The “experimental” approach by China to control asset bubbles may help the country avoid a US-like housing market crisis, said Jeremy Grantham, who predicted that US stocks would lose money in the past decade.
Lawmakers in China have raised mortgage rates and down payment requirements, as well as restricted home loans for multiple-homebuyers in a move to ease property price increases. Ben S. Bernanke, chairman of the US Federal Reserve, said that low interest rates of the central bank did not cause the US housing bubble in the past decade, and better regulations would have been more effective in limiting the boom.
“Bernanke for example has not admitted that asset class bubbles matter at all, but the Chinese know they do,” said Mr. Grantham, chief investment strategist at Grantham Mayo Van Otterloo & Co. He added that China is “adventurous in trying new things, and they’re really quite aware of potential dangers.”

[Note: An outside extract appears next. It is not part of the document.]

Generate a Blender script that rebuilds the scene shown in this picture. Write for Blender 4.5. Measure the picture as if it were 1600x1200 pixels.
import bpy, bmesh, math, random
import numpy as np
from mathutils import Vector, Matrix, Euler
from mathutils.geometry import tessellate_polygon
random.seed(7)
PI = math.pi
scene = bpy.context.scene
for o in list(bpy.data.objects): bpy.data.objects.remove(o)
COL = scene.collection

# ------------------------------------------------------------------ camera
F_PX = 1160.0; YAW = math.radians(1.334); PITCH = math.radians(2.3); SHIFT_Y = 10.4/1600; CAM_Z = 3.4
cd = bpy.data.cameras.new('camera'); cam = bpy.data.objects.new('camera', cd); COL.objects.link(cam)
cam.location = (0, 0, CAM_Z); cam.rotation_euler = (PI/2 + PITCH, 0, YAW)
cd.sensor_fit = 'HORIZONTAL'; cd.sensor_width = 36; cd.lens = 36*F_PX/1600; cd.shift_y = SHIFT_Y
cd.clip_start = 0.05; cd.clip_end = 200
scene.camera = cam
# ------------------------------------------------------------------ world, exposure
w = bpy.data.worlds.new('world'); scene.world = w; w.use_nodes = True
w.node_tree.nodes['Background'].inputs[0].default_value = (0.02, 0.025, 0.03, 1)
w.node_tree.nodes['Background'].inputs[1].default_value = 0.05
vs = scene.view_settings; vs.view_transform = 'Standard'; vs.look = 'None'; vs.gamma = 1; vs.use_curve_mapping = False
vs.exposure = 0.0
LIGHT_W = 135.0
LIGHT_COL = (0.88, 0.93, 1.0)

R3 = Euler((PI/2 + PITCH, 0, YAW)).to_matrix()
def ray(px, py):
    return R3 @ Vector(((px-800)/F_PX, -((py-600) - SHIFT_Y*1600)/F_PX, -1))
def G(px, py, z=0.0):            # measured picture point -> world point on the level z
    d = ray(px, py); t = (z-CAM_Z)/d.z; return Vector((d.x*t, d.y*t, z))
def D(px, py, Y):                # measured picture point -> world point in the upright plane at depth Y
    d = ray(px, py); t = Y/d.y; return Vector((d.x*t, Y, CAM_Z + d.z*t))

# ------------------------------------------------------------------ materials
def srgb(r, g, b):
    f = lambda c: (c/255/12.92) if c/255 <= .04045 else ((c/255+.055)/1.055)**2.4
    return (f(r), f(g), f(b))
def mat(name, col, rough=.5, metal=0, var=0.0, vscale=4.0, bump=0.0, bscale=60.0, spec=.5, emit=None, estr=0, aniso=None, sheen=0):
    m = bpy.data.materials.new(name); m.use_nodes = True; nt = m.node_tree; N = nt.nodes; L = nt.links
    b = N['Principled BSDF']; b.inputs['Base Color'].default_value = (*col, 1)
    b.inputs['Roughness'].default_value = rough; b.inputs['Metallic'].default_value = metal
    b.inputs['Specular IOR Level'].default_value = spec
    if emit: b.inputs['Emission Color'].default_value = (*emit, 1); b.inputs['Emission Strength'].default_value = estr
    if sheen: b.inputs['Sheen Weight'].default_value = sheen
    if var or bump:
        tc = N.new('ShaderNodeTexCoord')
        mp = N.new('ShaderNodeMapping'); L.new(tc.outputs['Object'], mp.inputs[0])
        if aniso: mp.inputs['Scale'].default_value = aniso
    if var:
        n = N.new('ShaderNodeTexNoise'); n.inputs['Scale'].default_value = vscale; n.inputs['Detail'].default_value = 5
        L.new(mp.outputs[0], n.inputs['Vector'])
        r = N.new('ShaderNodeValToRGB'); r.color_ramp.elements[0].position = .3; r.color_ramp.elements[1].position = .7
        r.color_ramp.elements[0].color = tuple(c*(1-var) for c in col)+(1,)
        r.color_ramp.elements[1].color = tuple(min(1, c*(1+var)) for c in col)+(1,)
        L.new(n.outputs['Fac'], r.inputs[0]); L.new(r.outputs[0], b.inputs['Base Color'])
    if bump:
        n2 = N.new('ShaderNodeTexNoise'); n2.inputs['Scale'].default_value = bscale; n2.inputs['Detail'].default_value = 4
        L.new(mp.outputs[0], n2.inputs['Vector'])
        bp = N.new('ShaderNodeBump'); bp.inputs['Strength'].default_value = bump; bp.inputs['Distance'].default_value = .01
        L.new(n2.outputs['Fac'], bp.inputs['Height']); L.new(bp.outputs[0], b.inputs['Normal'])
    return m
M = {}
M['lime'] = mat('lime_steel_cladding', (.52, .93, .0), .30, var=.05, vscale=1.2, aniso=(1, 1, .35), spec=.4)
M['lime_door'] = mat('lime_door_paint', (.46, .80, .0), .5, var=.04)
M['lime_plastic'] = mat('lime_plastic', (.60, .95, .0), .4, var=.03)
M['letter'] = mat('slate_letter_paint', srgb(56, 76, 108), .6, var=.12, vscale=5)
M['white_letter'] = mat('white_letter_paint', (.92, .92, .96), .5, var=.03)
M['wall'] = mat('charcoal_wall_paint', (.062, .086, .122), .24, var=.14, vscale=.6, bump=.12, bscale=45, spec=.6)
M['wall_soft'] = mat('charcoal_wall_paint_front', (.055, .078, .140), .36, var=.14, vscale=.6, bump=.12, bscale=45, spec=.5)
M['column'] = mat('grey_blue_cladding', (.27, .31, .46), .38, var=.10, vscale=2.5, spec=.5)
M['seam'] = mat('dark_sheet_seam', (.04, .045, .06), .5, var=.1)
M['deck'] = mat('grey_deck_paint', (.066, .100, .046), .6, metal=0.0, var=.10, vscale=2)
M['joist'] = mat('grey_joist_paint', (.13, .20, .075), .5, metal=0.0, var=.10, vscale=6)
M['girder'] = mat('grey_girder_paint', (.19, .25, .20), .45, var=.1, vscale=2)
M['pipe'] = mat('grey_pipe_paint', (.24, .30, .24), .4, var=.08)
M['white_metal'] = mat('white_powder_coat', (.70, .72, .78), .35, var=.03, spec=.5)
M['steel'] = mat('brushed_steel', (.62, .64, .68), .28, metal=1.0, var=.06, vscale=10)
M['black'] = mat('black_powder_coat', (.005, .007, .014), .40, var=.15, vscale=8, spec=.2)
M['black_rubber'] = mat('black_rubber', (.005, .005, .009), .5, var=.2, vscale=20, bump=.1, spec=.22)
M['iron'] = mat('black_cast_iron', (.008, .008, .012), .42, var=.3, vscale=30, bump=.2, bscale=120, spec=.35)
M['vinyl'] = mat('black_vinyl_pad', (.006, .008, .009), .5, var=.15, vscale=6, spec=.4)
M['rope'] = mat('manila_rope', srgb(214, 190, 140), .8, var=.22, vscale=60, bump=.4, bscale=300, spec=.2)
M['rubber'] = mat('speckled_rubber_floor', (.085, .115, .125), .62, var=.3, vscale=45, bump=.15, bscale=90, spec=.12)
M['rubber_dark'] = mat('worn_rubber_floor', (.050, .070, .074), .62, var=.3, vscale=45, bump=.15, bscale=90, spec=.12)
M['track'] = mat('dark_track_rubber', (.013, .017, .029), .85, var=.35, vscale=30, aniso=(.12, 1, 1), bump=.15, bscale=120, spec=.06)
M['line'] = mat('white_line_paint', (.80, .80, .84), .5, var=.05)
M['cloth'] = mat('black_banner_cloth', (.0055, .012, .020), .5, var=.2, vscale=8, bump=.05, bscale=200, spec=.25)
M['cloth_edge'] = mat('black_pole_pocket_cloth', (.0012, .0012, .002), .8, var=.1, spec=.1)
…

Banking regulators in China said they see increasing credit risks in the country’s property market, and warned of increasing pressures from non-performing loans. Property prices in the country rose 12.4 percent in May from the previous year, the second-fastest pace of price increases.
While China does have a housing bubble, it is not as big as the US because less people own luxury houses and they had to pay larger deposits on them, said Mr. Grantham, adding that there is no stock market bubble in the country.